Pablo Fong, Nationalist Patriot or Communist Spy? Mexican Chinese Caught between Beijing and Taipei

Thursday, January 2, 2014: 3:30 PM
Washington Room 4 (Marriott Wardman Park)
Fredy González, University of Colorado
Pablo Fong was an unlikely candidate for Communist subversive. A wealthy perfume shop owner in Mexico City, Fong had been a leading official in the Mexican chapter of the Guo Min Dang and active in the Mexican Chinese community’s anti-Communist organization. But even he was visibly moved during the 1963 Economic and Commercial Exposition of the People’s Republic of China in Mexico City, when he saw Chinese products and culture occupy such a prominent position in Mexico City. “China’s shame of a hundred years has been washed off,” he said. “Mexico will never again have an anti-Chinese movement.” PRC organizers quoted Fong as evidence of their success. ROC officials would later fear that he had become a Communist sympathizer, distributing propaganda and attempting to convince other overseas Chinese to support the PRC. The ROC Embassy shared its suspicions with the Mexican Dirección Federal de Seguridad and the US Department of State.

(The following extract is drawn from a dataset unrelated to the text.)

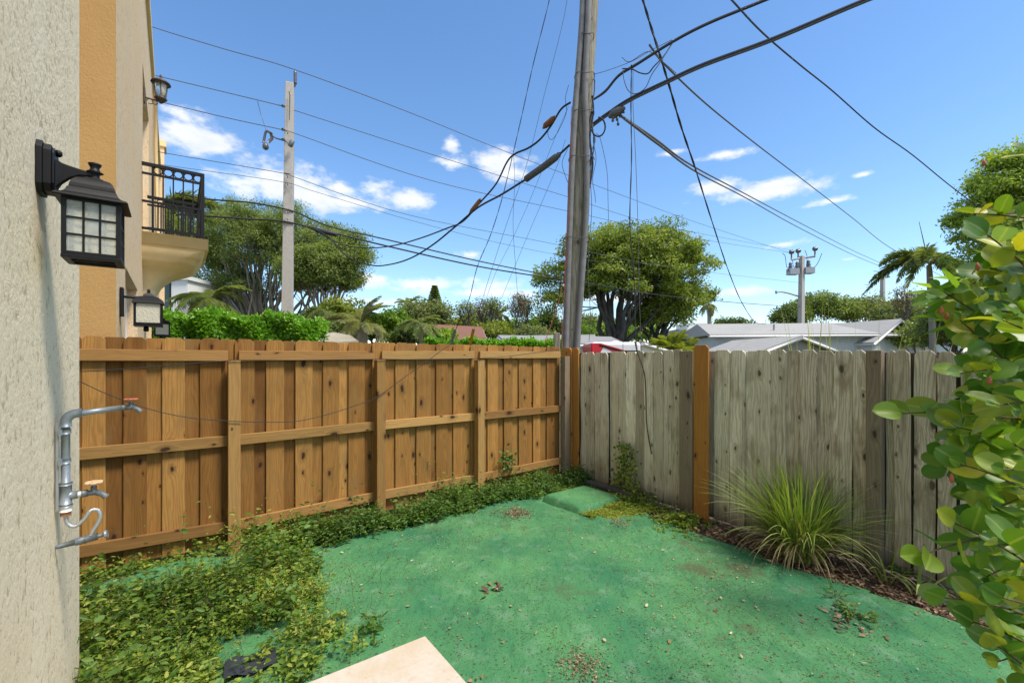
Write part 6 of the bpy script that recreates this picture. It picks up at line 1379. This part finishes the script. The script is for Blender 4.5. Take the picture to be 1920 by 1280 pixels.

Fong was one of several Mexican Chinese suspected of being “Communist sympathizers.” His case illustrates the difficulties that Chinese across Mexico experienced during the Cold War. The existence of Fong and others led the US press to warn about a Chinese communist cell just south of the border – a “Peiping spy ring” involving both Xinhua (New China News Agency) agents as well as the local overseas Chinese. Examining the embassy’s investigations of Fong and others not only illustrates how the relationship between the Republic of China and Mexico’s Chinese community showed signs of stress during the late 1960s, but also how Mexican Chinese defined themselves vis-à-vis the Beijing, Taipei, and Mexico City governments during the Cold War.